▶ [Data]

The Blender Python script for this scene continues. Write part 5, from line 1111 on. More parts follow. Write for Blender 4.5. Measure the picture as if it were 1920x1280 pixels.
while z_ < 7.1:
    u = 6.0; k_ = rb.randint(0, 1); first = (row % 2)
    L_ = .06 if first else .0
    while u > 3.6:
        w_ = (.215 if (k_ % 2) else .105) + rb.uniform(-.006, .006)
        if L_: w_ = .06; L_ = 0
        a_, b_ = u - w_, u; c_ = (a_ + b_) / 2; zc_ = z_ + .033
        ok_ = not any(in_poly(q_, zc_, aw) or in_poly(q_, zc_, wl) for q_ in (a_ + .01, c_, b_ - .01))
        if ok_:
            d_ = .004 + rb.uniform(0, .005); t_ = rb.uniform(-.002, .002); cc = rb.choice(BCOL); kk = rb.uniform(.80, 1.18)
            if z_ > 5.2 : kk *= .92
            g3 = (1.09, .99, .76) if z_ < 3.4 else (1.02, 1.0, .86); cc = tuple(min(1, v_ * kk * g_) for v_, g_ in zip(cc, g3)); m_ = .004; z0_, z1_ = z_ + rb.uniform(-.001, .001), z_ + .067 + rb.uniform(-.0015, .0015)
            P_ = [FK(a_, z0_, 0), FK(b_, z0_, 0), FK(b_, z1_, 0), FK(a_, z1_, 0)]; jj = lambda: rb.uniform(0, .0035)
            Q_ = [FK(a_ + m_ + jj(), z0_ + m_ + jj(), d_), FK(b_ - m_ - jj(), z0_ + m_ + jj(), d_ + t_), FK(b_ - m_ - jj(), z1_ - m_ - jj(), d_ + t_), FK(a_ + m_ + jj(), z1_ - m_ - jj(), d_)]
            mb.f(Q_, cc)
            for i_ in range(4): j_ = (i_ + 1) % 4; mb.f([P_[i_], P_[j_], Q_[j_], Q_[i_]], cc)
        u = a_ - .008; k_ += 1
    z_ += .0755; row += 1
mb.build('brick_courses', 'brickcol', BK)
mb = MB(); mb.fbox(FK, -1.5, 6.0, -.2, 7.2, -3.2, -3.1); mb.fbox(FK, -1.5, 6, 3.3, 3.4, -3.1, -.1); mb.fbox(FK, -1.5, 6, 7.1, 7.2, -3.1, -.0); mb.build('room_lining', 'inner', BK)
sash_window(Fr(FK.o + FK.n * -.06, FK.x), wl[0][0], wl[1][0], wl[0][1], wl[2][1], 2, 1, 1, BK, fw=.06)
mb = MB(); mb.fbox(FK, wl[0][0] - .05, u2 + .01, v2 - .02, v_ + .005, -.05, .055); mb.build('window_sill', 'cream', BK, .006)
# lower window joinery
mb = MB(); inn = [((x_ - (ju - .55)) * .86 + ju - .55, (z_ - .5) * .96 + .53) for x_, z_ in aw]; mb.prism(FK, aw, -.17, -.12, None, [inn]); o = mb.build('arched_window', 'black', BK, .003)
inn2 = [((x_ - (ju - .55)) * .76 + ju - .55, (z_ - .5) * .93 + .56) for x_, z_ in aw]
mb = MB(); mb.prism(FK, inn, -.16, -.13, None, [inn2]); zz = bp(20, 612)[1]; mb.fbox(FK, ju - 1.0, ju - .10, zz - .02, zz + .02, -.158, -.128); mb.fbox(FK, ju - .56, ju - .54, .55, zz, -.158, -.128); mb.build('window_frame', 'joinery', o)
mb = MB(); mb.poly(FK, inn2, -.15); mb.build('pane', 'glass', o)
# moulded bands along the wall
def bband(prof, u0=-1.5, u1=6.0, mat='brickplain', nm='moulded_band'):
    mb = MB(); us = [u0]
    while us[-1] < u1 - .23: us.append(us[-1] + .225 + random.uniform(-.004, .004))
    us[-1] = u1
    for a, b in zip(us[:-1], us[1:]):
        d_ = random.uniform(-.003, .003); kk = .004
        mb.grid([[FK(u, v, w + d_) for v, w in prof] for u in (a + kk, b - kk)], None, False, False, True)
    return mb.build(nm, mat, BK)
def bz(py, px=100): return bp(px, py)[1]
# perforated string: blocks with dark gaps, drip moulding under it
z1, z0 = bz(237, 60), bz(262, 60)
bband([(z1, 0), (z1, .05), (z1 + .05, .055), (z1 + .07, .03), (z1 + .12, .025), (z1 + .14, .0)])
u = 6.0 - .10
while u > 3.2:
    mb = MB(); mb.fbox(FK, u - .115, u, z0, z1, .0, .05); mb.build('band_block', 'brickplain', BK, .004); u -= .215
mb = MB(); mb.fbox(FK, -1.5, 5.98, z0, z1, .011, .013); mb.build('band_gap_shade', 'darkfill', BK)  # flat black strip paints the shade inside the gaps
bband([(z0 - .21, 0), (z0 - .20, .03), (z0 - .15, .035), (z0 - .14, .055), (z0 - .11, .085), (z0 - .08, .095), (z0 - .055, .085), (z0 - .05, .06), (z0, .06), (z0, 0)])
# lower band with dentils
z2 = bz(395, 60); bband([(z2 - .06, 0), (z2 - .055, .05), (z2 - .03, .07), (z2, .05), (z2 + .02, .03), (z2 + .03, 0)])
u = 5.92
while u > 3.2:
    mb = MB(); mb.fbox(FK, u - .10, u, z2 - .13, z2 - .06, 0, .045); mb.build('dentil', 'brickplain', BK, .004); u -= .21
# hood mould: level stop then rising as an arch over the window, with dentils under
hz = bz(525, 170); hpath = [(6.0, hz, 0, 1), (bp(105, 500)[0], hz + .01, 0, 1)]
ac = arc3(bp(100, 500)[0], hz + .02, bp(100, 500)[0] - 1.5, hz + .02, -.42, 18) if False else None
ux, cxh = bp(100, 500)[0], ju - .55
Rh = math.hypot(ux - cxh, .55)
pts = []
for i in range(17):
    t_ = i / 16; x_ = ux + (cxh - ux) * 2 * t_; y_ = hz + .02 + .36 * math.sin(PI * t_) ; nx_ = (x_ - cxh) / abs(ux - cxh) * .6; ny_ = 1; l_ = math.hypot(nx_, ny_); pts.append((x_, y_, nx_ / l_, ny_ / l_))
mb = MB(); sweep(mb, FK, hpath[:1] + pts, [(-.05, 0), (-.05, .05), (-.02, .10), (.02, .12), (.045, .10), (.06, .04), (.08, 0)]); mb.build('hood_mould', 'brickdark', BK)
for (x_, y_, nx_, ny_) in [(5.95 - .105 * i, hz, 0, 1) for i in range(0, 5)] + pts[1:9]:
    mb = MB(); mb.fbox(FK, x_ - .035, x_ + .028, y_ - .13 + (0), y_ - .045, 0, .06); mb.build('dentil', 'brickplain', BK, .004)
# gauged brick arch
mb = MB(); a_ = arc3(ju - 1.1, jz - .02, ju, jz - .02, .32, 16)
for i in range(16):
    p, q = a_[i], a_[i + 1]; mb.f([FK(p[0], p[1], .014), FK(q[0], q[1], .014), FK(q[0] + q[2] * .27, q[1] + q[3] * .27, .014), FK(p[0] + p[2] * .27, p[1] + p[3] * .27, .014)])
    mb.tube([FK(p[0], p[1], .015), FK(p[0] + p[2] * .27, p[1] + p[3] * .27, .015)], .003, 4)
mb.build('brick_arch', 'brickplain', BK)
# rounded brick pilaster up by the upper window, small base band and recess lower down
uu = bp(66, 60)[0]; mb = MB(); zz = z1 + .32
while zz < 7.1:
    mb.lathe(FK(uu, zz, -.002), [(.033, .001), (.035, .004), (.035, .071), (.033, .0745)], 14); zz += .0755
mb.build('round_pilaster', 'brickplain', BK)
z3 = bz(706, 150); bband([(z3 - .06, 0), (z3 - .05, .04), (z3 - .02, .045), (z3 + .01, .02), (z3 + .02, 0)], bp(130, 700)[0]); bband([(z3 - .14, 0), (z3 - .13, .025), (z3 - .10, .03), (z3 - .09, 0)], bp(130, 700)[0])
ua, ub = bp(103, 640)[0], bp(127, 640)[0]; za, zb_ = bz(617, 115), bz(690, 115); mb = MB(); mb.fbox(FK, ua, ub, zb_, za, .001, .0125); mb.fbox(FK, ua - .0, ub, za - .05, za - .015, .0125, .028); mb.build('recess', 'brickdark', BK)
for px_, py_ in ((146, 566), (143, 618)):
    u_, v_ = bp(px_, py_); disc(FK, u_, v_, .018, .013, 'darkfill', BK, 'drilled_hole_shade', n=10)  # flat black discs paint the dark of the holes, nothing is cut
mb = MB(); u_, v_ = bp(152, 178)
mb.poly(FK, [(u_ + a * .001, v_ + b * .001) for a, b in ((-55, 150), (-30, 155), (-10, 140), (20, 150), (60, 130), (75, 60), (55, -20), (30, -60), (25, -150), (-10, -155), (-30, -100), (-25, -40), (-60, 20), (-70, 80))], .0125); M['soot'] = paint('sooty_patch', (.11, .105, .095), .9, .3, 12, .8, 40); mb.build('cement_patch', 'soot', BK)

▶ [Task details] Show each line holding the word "range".

▶ [Final result]
            for i_ in range(4): j_ = (i_ + 1) % 4; mb.f([P_[i_], P_[j_], Q_[j_], Q_[i_]], cc)
for i in range(17):
for (x_, y_, nx_, ny_) in [(5.95 - .105 * i, hz, 0, 1) for i in range(0, 5)] + pts[1:9]:
for i in range(16):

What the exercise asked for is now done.